Иост Фриц и его единомышленники – среди них бывалый и речистый булочник Иероним – расширили во время неоднократных сходов на Гартматте прежнюю программу, включив в нее некоторые добавления. Отныне никто не должен был признаваться господином, кроме Бога, папы и императора. Церковные суды подлежали ограничению, а императорские – полному упразднению. После того как Иост Фриц, по примеру отца Иоанна из Леена, изъявил готовность доказать истинность всех положений союза на основании Священного Писания, все собравшиеся произнесли союзную клятву и дали обет «считать тайну священной, стоять друг за друга и друг друга не покидать».
На том же собрании было решено раздобыть союзное знамя с особо значительными символами, которым приписывалось магическое действие на массы. С большим трудом Фрицу удалось достать в Гейльбронне живописца, который исполнил это опасное дело. На синем фоне знамени красовалось изображение Распятого, справа от него – Божия Матерь, слева – Иоанн Креститель. Кроме того, тут были нарисованы папа и император и под крестом – коленопреклоненный крестьянин с лаптем, вдоль всего знамени была начертана надпись: «Господи, окажи Свое божеское правосудие!»
Хорошо подготовив почву, собрание предводителей в Леене постановило поднять движение поздней осенью 1513 г.

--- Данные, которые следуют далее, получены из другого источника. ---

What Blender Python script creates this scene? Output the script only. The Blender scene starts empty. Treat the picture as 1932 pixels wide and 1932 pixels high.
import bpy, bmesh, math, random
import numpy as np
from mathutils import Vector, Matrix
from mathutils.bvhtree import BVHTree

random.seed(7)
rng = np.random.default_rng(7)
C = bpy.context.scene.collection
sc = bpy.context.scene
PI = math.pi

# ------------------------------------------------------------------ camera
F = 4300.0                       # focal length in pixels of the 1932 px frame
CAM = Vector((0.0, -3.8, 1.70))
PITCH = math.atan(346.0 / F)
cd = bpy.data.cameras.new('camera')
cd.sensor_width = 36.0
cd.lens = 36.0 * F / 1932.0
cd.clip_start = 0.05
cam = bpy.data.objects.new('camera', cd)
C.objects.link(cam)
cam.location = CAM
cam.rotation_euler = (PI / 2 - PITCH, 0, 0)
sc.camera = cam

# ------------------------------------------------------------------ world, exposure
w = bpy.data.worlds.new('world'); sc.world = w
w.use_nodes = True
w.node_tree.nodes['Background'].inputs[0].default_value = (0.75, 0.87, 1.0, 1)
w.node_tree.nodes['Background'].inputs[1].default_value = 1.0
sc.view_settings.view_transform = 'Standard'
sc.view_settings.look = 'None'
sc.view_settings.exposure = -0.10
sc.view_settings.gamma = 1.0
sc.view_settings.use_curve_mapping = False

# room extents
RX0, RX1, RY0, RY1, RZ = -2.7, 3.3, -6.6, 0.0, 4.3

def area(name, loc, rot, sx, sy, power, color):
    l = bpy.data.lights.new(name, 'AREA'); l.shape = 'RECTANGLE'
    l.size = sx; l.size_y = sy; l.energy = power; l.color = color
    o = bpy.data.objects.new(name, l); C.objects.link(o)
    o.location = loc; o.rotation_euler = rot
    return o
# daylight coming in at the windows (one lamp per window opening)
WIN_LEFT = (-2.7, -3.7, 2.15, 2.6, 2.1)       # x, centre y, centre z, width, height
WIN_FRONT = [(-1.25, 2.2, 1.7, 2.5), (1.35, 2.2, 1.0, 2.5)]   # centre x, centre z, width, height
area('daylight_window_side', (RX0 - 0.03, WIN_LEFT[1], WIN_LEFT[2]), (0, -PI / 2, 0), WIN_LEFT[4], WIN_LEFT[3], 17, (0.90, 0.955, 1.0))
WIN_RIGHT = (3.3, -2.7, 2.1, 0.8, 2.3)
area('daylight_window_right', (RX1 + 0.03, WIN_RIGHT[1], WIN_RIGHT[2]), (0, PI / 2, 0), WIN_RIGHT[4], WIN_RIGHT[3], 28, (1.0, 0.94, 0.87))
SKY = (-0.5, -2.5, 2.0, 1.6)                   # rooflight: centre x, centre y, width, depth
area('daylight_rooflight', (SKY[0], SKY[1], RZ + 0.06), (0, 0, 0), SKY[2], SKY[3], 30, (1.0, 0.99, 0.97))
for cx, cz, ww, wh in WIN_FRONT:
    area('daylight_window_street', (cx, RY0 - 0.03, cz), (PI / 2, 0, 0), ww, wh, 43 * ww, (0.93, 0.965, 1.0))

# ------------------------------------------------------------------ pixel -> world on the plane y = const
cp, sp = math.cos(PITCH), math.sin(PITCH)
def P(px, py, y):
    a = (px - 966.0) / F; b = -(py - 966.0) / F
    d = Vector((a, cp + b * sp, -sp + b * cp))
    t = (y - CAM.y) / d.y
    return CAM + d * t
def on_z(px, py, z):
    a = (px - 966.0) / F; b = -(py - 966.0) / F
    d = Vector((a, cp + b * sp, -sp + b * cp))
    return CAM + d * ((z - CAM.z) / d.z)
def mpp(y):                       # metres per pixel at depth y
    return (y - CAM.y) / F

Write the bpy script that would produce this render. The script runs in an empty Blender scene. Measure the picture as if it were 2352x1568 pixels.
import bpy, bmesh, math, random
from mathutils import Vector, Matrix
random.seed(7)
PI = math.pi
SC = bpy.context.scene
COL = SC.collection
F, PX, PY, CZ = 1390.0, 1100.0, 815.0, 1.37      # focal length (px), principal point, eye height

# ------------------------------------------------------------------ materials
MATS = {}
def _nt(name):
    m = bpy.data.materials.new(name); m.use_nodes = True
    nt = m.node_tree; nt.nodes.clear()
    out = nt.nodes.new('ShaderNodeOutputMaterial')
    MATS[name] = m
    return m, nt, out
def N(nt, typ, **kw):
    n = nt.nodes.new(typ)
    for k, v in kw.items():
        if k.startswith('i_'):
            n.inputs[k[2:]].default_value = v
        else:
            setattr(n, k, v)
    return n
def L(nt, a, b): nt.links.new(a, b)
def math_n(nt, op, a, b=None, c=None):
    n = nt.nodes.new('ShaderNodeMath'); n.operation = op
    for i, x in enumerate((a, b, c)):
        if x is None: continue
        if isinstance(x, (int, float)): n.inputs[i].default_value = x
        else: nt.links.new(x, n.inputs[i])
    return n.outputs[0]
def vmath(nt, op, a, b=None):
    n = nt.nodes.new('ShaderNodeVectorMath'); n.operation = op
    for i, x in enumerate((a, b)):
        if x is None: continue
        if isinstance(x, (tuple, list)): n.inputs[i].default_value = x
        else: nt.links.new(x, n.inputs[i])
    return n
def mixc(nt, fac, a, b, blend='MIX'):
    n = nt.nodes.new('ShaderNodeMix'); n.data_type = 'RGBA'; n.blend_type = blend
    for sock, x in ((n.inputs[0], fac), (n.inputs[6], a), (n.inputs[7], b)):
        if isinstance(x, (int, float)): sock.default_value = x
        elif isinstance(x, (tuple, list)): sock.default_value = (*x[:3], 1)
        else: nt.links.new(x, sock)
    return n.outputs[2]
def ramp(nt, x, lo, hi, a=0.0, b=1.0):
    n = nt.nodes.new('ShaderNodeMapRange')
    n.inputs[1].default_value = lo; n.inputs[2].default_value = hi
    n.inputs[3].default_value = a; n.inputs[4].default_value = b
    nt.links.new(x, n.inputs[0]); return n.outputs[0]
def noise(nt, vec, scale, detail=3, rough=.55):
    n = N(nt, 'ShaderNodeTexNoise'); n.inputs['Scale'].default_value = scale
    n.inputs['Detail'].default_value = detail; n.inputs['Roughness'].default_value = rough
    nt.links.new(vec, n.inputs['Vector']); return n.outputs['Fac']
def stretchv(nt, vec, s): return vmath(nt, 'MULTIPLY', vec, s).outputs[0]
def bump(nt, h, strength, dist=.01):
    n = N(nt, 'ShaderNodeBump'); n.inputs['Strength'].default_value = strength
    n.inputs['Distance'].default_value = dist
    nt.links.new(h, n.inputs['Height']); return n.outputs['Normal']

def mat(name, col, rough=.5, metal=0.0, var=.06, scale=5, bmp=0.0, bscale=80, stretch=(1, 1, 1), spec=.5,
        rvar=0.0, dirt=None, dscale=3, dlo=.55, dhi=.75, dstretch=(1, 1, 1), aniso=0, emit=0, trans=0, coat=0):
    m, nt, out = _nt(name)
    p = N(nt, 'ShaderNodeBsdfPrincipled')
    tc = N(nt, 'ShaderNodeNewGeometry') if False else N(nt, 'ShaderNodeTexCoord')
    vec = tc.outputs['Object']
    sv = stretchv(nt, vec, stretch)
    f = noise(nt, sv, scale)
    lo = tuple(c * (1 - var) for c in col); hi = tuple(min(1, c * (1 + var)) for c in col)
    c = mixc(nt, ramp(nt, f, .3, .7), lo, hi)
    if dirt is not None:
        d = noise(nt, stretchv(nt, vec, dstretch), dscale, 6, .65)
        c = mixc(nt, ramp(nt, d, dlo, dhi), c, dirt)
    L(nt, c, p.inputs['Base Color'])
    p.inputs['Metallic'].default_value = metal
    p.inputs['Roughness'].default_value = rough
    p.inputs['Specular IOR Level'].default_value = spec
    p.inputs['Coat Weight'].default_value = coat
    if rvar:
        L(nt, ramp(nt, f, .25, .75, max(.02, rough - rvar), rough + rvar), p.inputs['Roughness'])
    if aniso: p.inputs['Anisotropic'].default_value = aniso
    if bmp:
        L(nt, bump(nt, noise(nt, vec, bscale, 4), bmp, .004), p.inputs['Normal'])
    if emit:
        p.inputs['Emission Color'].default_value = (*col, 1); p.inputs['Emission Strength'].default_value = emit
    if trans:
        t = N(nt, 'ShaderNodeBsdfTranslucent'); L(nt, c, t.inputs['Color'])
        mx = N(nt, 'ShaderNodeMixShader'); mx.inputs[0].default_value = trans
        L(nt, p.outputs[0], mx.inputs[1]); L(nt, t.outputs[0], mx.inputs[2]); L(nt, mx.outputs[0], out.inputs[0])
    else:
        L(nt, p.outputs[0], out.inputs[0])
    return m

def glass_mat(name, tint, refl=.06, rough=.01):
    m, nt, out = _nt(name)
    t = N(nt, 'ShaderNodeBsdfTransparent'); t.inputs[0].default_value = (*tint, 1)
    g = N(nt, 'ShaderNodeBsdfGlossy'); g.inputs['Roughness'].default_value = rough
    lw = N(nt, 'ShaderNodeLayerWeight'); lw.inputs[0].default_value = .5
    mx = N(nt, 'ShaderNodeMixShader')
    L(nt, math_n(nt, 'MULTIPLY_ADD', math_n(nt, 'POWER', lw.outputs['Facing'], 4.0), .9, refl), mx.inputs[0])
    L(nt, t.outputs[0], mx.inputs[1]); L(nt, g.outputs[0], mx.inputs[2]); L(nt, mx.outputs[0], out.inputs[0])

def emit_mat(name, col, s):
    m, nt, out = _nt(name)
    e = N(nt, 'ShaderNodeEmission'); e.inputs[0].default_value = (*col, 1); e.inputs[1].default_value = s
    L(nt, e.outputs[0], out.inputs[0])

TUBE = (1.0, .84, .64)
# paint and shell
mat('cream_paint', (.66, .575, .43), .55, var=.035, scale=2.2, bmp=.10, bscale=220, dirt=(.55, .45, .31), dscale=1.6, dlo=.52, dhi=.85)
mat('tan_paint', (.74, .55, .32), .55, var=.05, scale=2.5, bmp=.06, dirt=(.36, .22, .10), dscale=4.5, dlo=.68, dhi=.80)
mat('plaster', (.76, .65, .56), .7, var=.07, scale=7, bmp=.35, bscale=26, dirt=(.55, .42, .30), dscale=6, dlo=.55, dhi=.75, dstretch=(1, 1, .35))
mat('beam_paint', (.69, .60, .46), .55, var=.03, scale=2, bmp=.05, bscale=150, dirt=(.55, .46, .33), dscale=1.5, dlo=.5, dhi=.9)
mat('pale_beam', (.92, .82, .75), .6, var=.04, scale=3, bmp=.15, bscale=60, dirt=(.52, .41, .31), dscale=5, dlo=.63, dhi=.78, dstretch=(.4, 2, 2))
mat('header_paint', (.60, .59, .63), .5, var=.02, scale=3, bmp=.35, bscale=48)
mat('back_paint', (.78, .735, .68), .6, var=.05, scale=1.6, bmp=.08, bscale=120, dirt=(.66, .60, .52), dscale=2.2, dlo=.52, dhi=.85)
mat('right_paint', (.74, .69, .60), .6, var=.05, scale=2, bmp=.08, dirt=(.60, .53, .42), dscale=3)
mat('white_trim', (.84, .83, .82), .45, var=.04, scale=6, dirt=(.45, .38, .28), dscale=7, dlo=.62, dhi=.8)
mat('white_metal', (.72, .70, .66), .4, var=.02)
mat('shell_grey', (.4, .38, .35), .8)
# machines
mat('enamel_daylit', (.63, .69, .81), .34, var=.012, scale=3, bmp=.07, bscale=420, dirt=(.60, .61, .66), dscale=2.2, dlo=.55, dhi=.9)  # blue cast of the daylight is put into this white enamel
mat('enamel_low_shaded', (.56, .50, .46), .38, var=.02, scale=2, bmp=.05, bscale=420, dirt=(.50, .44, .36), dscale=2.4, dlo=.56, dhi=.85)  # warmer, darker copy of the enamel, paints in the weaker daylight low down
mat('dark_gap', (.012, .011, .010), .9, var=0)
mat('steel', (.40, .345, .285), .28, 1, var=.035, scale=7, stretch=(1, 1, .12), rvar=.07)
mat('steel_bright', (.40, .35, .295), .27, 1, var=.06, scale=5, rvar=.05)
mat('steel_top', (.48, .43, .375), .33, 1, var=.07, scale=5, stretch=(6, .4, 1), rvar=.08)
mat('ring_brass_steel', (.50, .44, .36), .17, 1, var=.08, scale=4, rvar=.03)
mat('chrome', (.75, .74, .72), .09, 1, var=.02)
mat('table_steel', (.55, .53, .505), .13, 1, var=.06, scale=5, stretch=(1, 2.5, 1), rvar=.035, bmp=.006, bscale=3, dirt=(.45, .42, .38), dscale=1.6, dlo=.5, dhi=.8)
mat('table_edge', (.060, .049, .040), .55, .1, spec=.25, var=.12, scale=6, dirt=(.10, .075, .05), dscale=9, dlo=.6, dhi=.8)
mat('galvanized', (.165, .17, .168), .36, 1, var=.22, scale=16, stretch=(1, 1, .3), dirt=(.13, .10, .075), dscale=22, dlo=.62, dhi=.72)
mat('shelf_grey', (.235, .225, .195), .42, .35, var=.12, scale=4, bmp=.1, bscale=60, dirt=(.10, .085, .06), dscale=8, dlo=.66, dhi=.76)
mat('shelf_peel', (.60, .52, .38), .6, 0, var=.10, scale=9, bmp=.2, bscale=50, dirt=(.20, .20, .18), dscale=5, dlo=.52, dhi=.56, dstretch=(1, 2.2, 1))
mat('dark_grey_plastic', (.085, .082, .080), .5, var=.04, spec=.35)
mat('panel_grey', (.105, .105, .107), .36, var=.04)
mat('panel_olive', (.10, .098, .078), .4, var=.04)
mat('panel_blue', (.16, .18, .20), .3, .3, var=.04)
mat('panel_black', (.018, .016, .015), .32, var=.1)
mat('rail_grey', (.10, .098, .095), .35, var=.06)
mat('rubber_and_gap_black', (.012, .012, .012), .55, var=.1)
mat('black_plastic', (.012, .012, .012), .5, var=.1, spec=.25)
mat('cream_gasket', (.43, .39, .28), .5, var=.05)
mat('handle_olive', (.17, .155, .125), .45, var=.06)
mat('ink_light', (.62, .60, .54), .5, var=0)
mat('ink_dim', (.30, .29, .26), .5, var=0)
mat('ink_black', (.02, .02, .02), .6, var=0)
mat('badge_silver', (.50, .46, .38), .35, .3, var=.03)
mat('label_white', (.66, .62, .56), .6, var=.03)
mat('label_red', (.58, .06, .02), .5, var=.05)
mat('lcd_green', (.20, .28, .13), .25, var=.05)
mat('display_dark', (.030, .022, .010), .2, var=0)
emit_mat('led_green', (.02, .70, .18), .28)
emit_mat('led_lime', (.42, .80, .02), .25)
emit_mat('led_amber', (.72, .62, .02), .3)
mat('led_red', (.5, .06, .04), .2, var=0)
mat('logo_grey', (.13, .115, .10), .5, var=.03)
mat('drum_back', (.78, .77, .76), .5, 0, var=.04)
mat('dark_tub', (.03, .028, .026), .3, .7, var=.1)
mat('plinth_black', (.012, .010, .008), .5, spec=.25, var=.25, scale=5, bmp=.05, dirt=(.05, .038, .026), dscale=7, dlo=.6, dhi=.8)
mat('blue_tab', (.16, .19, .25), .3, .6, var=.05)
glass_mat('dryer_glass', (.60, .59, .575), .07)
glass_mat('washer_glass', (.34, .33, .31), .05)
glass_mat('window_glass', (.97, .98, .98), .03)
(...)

На храмовом празднике в Бингене 9 октября предводители его сошлись вместе с главарями нищих для обсуждения последних мероприятий; был назначен и день, в который по всей долине Рейна должно было развернуться знамя революции.
Но прежде чем дело дошло до этого, городской совет Фрейбурга узнал о грозящей опасности. Масса заговорщиков попала в карающие руки правосудия, была подвергнута ужасным мучениям и казнена в Рабенштейне. Посту Фрицу удалось вместе с несколькими предводителями убежать в Швейцарию, и еще в продолжение нескольких лет его часто видели в деревнях Шварцвальда – агитирующим и раздувающим брожение.